GIVEN REQUEST: Output each line of the material exactly as it stands.

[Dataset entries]
[start]

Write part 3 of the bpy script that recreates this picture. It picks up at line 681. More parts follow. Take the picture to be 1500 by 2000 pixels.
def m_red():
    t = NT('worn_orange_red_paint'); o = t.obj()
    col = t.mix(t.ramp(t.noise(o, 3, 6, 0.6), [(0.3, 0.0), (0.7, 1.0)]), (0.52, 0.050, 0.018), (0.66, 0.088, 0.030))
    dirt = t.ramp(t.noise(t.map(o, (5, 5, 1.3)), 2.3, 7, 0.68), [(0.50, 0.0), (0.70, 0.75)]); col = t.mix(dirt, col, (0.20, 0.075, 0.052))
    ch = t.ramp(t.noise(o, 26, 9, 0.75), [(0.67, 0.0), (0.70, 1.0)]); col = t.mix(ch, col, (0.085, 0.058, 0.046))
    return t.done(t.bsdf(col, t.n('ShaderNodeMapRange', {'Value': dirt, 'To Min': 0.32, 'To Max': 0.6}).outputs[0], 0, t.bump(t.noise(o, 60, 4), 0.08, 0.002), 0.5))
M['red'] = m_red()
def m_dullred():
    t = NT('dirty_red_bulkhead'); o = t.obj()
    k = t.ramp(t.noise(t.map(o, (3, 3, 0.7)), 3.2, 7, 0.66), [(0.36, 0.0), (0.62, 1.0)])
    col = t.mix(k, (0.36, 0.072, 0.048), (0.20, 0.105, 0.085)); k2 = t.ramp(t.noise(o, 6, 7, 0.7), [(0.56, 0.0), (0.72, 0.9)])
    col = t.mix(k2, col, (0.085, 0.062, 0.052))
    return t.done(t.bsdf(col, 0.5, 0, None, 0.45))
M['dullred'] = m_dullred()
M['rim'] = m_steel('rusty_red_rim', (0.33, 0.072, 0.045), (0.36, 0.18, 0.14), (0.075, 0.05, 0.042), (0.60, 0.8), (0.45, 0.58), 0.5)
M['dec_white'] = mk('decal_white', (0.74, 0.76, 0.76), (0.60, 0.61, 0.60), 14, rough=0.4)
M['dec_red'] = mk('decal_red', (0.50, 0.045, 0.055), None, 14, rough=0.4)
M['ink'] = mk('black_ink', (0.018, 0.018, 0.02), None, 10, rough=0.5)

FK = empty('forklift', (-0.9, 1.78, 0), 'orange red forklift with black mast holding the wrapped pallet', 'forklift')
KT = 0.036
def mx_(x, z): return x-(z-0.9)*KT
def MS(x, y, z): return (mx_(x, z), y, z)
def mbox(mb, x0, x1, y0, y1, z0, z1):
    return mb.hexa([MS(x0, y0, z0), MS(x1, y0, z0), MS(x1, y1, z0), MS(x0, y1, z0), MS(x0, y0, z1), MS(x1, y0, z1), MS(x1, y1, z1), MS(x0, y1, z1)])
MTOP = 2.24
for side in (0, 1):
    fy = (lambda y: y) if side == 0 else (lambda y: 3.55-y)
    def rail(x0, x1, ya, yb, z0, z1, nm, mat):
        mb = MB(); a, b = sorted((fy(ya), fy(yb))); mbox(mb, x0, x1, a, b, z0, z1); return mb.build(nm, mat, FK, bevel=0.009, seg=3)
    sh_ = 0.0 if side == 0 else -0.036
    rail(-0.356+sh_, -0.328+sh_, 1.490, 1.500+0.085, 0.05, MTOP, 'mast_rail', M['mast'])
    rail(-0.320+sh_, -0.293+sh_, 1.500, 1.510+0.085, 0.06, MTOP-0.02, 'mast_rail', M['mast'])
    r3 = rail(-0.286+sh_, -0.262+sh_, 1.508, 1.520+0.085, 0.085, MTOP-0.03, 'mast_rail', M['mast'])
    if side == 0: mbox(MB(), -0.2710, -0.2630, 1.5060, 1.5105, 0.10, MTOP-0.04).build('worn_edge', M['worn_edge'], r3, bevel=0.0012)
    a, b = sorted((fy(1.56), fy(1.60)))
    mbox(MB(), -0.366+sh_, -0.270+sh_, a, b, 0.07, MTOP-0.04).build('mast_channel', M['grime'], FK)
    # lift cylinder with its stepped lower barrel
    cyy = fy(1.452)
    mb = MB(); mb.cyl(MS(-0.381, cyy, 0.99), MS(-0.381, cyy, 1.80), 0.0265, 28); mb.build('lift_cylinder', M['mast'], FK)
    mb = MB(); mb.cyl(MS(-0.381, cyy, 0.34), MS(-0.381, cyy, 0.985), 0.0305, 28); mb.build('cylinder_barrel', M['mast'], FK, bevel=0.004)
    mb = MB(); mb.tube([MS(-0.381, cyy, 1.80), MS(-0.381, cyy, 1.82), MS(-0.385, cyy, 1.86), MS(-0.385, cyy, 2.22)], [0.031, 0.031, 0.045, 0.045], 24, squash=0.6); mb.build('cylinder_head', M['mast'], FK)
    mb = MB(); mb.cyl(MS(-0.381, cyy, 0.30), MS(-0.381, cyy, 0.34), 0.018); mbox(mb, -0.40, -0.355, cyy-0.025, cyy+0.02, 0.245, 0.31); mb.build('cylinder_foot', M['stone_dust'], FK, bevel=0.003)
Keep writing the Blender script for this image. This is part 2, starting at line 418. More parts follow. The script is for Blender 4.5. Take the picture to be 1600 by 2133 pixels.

[end]

FINAL RESULT:
Write part 3 of the bpy script that recreates this picture. It picks up at line 681. More parts follow. Take the picture to be 1500 by 2000 pixels.
def m_red():
    t = NT('worn_orange_red_paint'); o = t.obj()
    col = t.mix(t.ramp(t.noise(o, 3, 6, 0.6), [(0.3, 0.0), (0.7, 1.0)]), (0.52, 0.050, 0.018), (0.66, 0.088, 0.030))
    dirt = t.ramp(t.noise(t.map(o, (5, 5, 1.3)), 2.3, 7, 0.68), [(0.50, 0.0), (0.70, 0.75)]); col = t.mix(dirt, col, (0.20, 0.075, 0.052))
    ch = t.ramp(t.noise(o, 26, 9, 0.75), [(0.67, 0.0), (0.70, 1.0)]); col = t.mix(ch, col, (0.085, 0.058, 0.046))
    return t.done(t.bsdf(col, t.n('ShaderNodeMapRange', {'Value': dirt, 'To Min': 0.32, 'To Max': 0.6}).outputs[0], 0, t.bump(t.noise(o, 60, 4), 0.08, 0.002), 0.5))
M['red'] = m_red()
def m_dullred():
    t = NT('dirty_red_bulkhead'); o = t.obj()
    k = t.ramp(t.noise(t.map(o, (3, 3, 0.7)), 3.2, 7, 0.66), [(0.36, 0.0), (0.62, 1.0)])
    col = t.mix(k, (0.36, 0.072, 0.048), (0.20, 0.105, 0.085)); k2 = t.ramp(t.noise(o, 6, 7, 0.7), [(0.56, 0.0), (0.72, 0.9)])
    col = t.mix(k2, col, (0.085, 0.062, 0.052))
    return t.done(t.bsdf(col, 0.5, 0, None, 0.45))
M['dullred'] = m_dullred()
M['rim'] = m_steel('rusty_red_rim', (0.33, 0.072, 0.045), (0.36, 0.18, 0.14), (0.075, 0.05, 0.042), (0.60, 0.8), (0.45, 0.58), 0.5)
M['dec_white'] = mk('decal_white', (0.74, 0.76, 0.76), (0.60, 0.61, 0.60), 14, rough=0.4)
M['dec_red'] = mk('decal_red', (0.50, 0.045, 0.055), None, 14, rough=0.4)
M['ink'] = mk('black_ink', (0.018, 0.018, 0.02), None, 10, rough=0.5)

FK = empty('forklift', (-0.9, 1.78, 0), 'orange red forklift with black mast holding the wrapped pallet', 'forklift')
KT = 0.036
def mx_(x, z): return x-(z-0.9)*KT
def MS(x, y, z): return (mx_(x, z), y, z)
def mbox(mb, x0, x1, y0, y1, z0, z1):
    return mb.hexa([MS(x0, y0, z0), MS(x1, y0, z0), MS(x1, y1, z0), MS(x0, y1, z0), MS(x0, y0, z1), MS(x1, y0, z1), MS(x1, y1, z1), MS(x0, y1, z1)])
MTOP = 2.24
for side in (0, 1):
    fy = (lambda y: y) if side == 0 else (lambda y: 3.55-y)
    def rail(x0, x1, ya, yb, z0, z1, nm, mat):
        mb = MB(); a, b = sorted((fy(ya), fy(yb))); mbox(mb, x0, x1, a, b, z0, z1); return mb.build(nm, mat, FK, bevel=0.009, seg=3)
    sh_ = 0.0 if side == 0 else -0.036
    rail(-0.356+sh_, -0.328+sh_, 1.490, 1.500+0.085, 0.05, MTOP, 'mast_rail', M['mast'])
    rail(-0.320+sh_, -0.293+sh_, 1.500, 1.510+0.085, 0.06, MTOP-0.02, 'mast_rail', M['mast'])
    r3 = rail(-0.286+sh_, -0.262+sh_, 1.508, 1.520+0.085, 0.085, MTOP-0.03, 'mast_rail', M['mast'])
    if side == 0: mbox(MB(), -0.2710, -0.2630, 1.5060, 1.5105, 0.10, MTOP-0.04).build('worn_edge', M['worn_edge'], r3, bevel=0.0012)
    a, b = sorted((fy(1.56), fy(1.60)))
    mbox(MB(), -0.366+sh_, -0.270+sh_, a, b, 0.07, MTOP-0.04).build('mast_channel', M['grime'], FK)
    # lift cylinder with its stepped lower barrel
    cyy = fy(1.452)
    mb = MB(); mb.cyl(MS(-0.381, cyy, 0.99), MS(-0.381, cyy, 1.80), 0.0265, 28); mb.build('lift_cylinder', M['mast'], FK)
    mb = MB(); mb.cyl(MS(-0.381, cyy, 0.34), MS(-0.381, cyy, 0.985), 0.0305, 28); mb.build('cylinder_barrel', M['mast'], FK, bevel=0.004)
    mb = MB(); mb.tube([MS(-0.381, cyy, 1.80), MS(-0.381, cyy, 1.82), MS(-0.385, cyy, 1.86), MS(-0.385, cyy, 2.22)], [0.031, 0.031, 0.045, 0.045], 24, squash=0.6); mb.build('cylinder_head', M['mast'], FK)
    mb = MB(); mb.cyl(MS(-0.381, cyy, 0.30), MS(-0.381, cyy, 0.34), 0.018); mbox(mb, -0.40, -0.355, cyy-0.025, cyy+0.02, 0.245, 0.31); mb.build('cylinder_foot', M['stone_dust'], FK, bevel=0.003)
Keep writing the Blender script for this image. This is part 2, starting at line 418. More parts follow. The script is for Blender 4.5. Take the picture to be 1600 by 2133 pixels.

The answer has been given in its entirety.